Providing a mechanism, through trustees or other entities, to enforce compliance with continuing disclosure agreements and other obligations of municipal issuers to protect municipal securities bondholders.

In addition to potential legislation, the SEC’s report identifies potential rulemaking by the Commission or the Municipal Securities Rulemaking Board and enhancement of best practices by the municipal securities industry.

The SEC’s report discusses several disclosure issues including the timing and content of financial information, disclosures relating to pension and other post-employment benefit plans, derivatives use by issuers and obligated persons, and conflicts of interest including pay-to-play practices. The report also reviews the current structure of the municipal securities market and discusses potential initiatives to improve pre-trade and post-trade price transparency and support existing dealer pricing obligations.

The report was prepared after substantial input from investors, investor advocates, market professionals, and representatives of municipal issuers – including those who participated in the SEC’s field hearings in San Francisco, Washington D.C., and Birmingham, Ala.

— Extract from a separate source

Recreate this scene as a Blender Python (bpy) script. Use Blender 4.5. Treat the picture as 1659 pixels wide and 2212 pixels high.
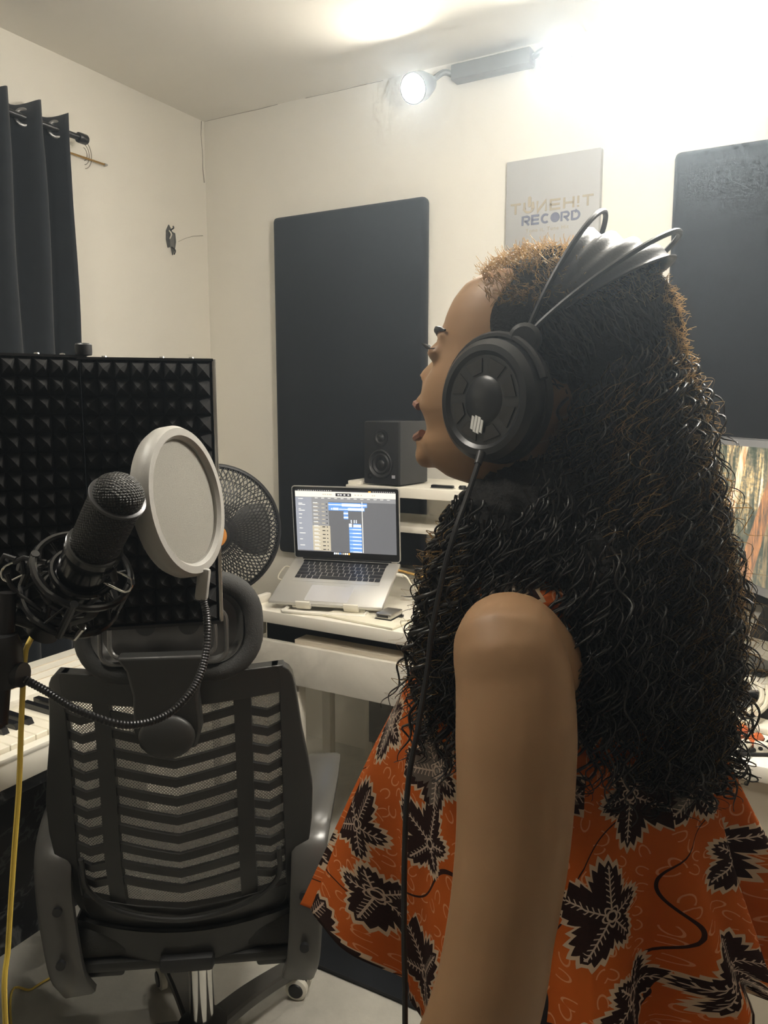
import bpy, bmesh, math, random
import numpy as np
from mathutils import Vector, Matrix
random.seed(7); RNG = np.random.default_rng(7)
for o in list(bpy.data.objects): bpy.data.objects.remove(o)
SC = bpy.context.scene
COL = SC.collection
PI = math.pi

# ------------------------------------------------------------------ camera, world, exposure
CAM_Z = 1.40; YAW = math.radians(29.2); PITCH = math.radians(7.8); FPX = 1662.0
cam_d = bpy.data.cameras.new('camera'); cam = bpy.data.objects.new('camera', cam_d); COL.objects.link(cam)
cam_d.sensor_fit = 'VERTICAL'; cam_d.sensor_height = 36.0; cam_d.lens = 36.0 * FPX / 2212.0
cam_d.clip_start = 0.02
cam.location = (0, 0, CAM_Z); cam.rotation_euler = (PI/2 - PITCH, 0, YAW)
SC.camera = cam
wd = bpy.data.worlds.new('world'); SC.world = wd; wd.use_nodes = True
wd.node_tree.nodes['Background'].inputs[0].default_value = (0.02, 0.022, 0.026, 1)
wd.node_tree.nodes['Background'].inputs[1].default_value = 0.3
VEIL_HAZE = 0.034             # haze added to stand in for lens veil, density per metre
wv_ = wd.node_tree.nodes.new('ShaderNodeVolumeScatter'); wv_.inputs['Color'].default_value = (.74, .87, 1.0, 1); wv_.inputs['Density'].default_value = VEIL_HAZE; wv_.inputs['Anisotropy'].default_value = .78
wd.node_tree.links.new(wv_.outputs[0], wd.node_tree.nodes['World Output'].inputs['Volume'])
SC.view_settings.view_transform = 'Standard'; SC.view_settings.look = 'None'
SC.view_settings.gamma = 1.0; SC.view_settings.use_curve_mapping = False
SC.view_settings.exposure = 1.15
cy_ = SC.cycles
cy_.max_bounces = 7; cy_.diffuse_bounces = 4; cy_.glossy_bounces = 2; cy_.transmission_bounces = 3; cy_.transparent_max_bounces = 6; cy_.volume_bounces = 0
cy_.use_adaptive_sampling = True; cy_.adaptive_threshold = 0.12; cy_.adaptive_min_samples = 14; cy_.use_denoising = True; cy_.caustics_reflective = False; cy_.caustics_refractive = False
LAMP_COL = (1.0, 0.95, 0.85)
LAMP_MAIN = 54.0        # emission of the hanging globe
LAMP_SIDE = 240.0      # emission of the two wall spot bulbs
LAMP_FILL = 40.0      # unseen fill lamp added on the ceiling over the chair

# ------------------------------------------------------------------ frames
CY, SY = math.cos(YAW), math.sin(YAW); CP, SP = math.cos(PITCH), math.sin(PITCH)
VM = Matrix.Rotation(YAW, 4, 'Z')            # frame turned with the room towards the corner: x right, y forward
def VW(r, f, z): return Vector((r*CY - f*SY, r*SY + f*CY, z))
def VP(px, py, f):                            # frame coordinates of a sight line at forward distance f
    u = (px-829.5)/FPX; v = (1106-py)/FPX; h = CP + v*SP
    return Vector((u*f/h, f, CAM_Z + (v*CP-SP)*f/h))
def WP(px, py, f): p = VP(px, py, f); return VW(*p)
def onZ(px, py, Z):
    d = WP(px, py, 1.0) - Vector((0, 0, CAM_Z)); t = (Z-CAM_Z)/d.z
    return Vector((d.x*t, d.y*t, Z))

# ------------------------------------------------------------------ mesh helpers
def frame(o, z, x=(1, 0, 0)):
    z = Vector(z).normalized(); x = Vector(x); x = x - z*x.dot(z)
    if x.length < 1e-5: x = Vector((0, 1, 0)) - z*z.y
    x.normalize(); y = z.cross(x); o = Vector(o)
    return Matrix(((x.x, y.x, z.x, o.x), (x.y, y.y, z.y, o.y), (x.z, y.z, z.z, o.z), (0, 0, 0, 1)))
def T(x, y, z): return Matrix.Translation((x, y, z))
def RZ(a): return Matrix.Rotation(a, 4, 'Z')
def RX(a): return Matrix.Rotation(a, 4, 'X')
def RY(a): return Matrix.Rotation(a, 4, 'Y')
PWORLD = {}
def finish(o, me, m, parent, smooth, auto):
    if m is not None:
        for k in (m if isinstance(m, (list, tuple)) else [m]): me.materials.append(k)
    if smooth:
        me.polygons.foreach_set('use_smooth', [True]*len(me.polygons))
        if auto: me.set_sharp_from_angle(angle=math.radians(auto))
    if parent is not None:
        o.parent = parent
    return o
class MB:
    def __init__(s): s.v = []; s.f = []; s.mi = []; s.uv = None
    def add(s, vs, fs, M=None, mi=0):
        b = len(s.v)
        if M is not None: vs = [M @ Vector(v) for v in vs]
        s.v += [tuple(v) for v in vs]; s.f += [tuple(i+b for i in f) for f in fs]; s.mi += [mi]*len(fs)
        return s
    def box(s, c, d, M=None, bev=0.0, seg=2, mi=0):
        x, y, z = [k/2 for k in d]
        if bev <= 0:
            vs = [(c[0]+a*x, c[1]+b*y, c[2]+e*z) for e in (-1, 1) for b in (-1, 1) for a in (-1, 1)]
            return s.add(vs, [(0,2,3,1),(4,5,7,6),(0,1,5,4),(2,6,7,3),(0,4,6,2),(1,3,7,5)], M, mi)
        bm = bmesh.new(); bmesh.ops.create_cube(bm, size=1.0)
        for v in bm.verts: v.co = Vector((v.co.x*d[0], v.co.y*d[1], v.co.z*d[2]))
        bmesh.ops.bevel(bm, geom=list(bm.edges), offset=bev, segments=seg, affect='EDGES', profile=0.5)
        bm.verts.index_update()
        vs = [(v.co.x+c[0], v.co.y+c[1], v.co.z+c[2]) for v in bm.verts]; fs = [[v.index for v in f.verts] for f in bm.faces]
        bm.free(); return s.add(vs, fs, M, mi)
    def tube(s, pts, r, n=8, closed=False, M=None, mi=0, caps=True, flat=1.0):
        P = [Vector(p) for p in pts]; k = len(P)
        rr = r if isinstance(r, (list, tuple, np.ndarray)) else [r]*k
        vs = []; N = None
        for i in range(k):
            a = P[i-1] if (i or closed) else P[0]; b = P[(i+1) % k] if (i < k-1 or closed) else P[-1]
            t = (b-a).normalized() if (b-a).length > 1e-9 else Vector((0, 0, 1))
            if N is None:
                N = t.orthogonal().normalized()
            else:
                N = N - t*N.dot(t); N = N.normalized() if N.length > 1e-6 else t.orthogonal().normalized()
            B = t.cross(N)
            for j in range(n):
                q = 2*PI*j/n; vs.append(P[i] + (N*math.cos(q) + B*math.sin(q)*flat)*rr[i])
        fs = []
        for i in range(k if closed else k-1):
            for j in range(n):
                i2 = (i+1) % k; fs.append((i*n+j, i*n+(j+1) % n, i2*n+(j+1) % n, i2*n+j))
        if caps and not closed:
            fs.append(tuple(reversed(range(n)))); fs.append(tuple((k-1)*n+j for j in range(n)))
        return s.add(vs, fs, M, mi)
    def lathe(s, prof, n=24, M=None, mi=0):
        vs = []; fs = []; idx = []
        for (r, z) in prof:
            if r < 1e-6: idx.append((len(vs),)); vs.append((0, 0, z))
            else:
                idx.append(tuple(range(len(vs), len(vs)+n)))
                vs += [(r*math.cos(2*PI*j/n), r*math.sin(2*PI*j/n), z) for j in range(n)]
        for a, b in zip(idx[:-1], idx[1:]):
            for j in range(n):
                j2 = (j+1) % n
                if len(a) == 1 and len(b) == 1: continue
                if len(a) == 1: fs.append((a[0], b[j2], b[j]))
                elif len(b) == 1: fs.append((a[j], a[j2], b[0]))
                else: fs.append((a[j], a[j2], b[j2], b[j]))
        if len(idx[0]) > 1: fs.append(tuple(reversed(idx[0])))
        if len(idx[-1]) > 1: fs.append(idx[-1])
        return s.add(vs, fs, M, mi)
    def cyl(s, p0, p1, r0, r1=None, n=20, mi=0):
        p0 = Vector(p0); p1 = Vector(p1); r1 = r0 if r1 is None else r1
        return s.lathe([(r0, 0), (r1, (p1-p0).length)], n, frame(p0, p1-p0), mi)
    def prism(s, poly, z0, z1, M=None, mi=0):
        n = len(poly); vs = [(x, y, z0) for x, y in poly] + [(x, y, z1) for x, y in poly]
        fs = [tuple(reversed(range(n))), tuple(range(n, 2*n))] + [(i, (i+1) % n, n+(i+1) % n, n+i) for i in range(n)]
        return s.add(vs, fs, M, mi)
    def ell(s, c, r, n=20, m=12, M=None, mi=0):
        prof = [(math.sin(PI*i/m), -math.cos(PI*i/m)) for i in range(m+1)]
        S = T(*c) @ Matrix.Diagonal((r[0], r[1], r[2], 1))
        return s.lathe(prof, n, (M @ S) if M is not None else S, mi)
    def grid(s, rows, close_u=False, M=None, mi=0):
        nv = len(rows); nu = len(rows[0]); vs = [p for row in rows for p in row]; fs = []
        for i in range(nv-1):
            for j in range(nu if close_u else nu-1):
                j2 = (j+1) % nu; fs.append((i*nu+j, i*nu+j2, (i+1)*nu+j2, (i+1)*nu+j))
        return s.add(vs, fs, M, mi)
    def mesh(s, name, W=None, inv=None):
        M = W if W is not None else Matrix.Identity(4)
        if inv is not None: M = inv @ M
        me = bpy.data.meshes.new(name)
        vs = s.v if M == Matrix.Identity(4) else [tuple(M @ Vector(v)) for v in s.v]
        me.from_pydata(vs, [], s.f); 
        if any(s.mi): me.polygons.foreach_set('material_index', s.mi)
        bm = bmesh.new(); bm.from_mesh(me); bmesh.ops.recalc_face_normals(bm, faces=bm.faces); bm.to_mesh(me); bm.free()
        me.update(); return me
    def build(s, name, m, parent=None, W=None, smooth=True, auto=35):
        # vertices are in the frame W (world if None); a part is stored in its thing's own frame
        root = parent; inv = None
        if parent is not None: inv = PWORLD[parent.name].inverted()
        me = s.mesh(name, W, inv)
        o = bpy.data.objects.new(name, me); COL.objects.link(o)
        PWORLD[o.name] = PWORLD[parent.name] if parent is not None else Matrix.Identity(4)
        return finish(o, me, m, parent, smooth, auto)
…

The SEC already has taken steps to improve municipal securities disclosure within its limited regulatory authority. In May 2010, the Commission adopted amendments to Exchange Act Rule 15c2-12 that were aimed at improving the quality and timeliness of municipal securities disclosure. The changes were intended to help provide investors with enhanced information by further regulating those who underwrite or sell municipal securities. The measures strengthened existing requirements for the scope of securities covered, the nature of the events that issuers must disclose, and the time period in which disclosure must be made.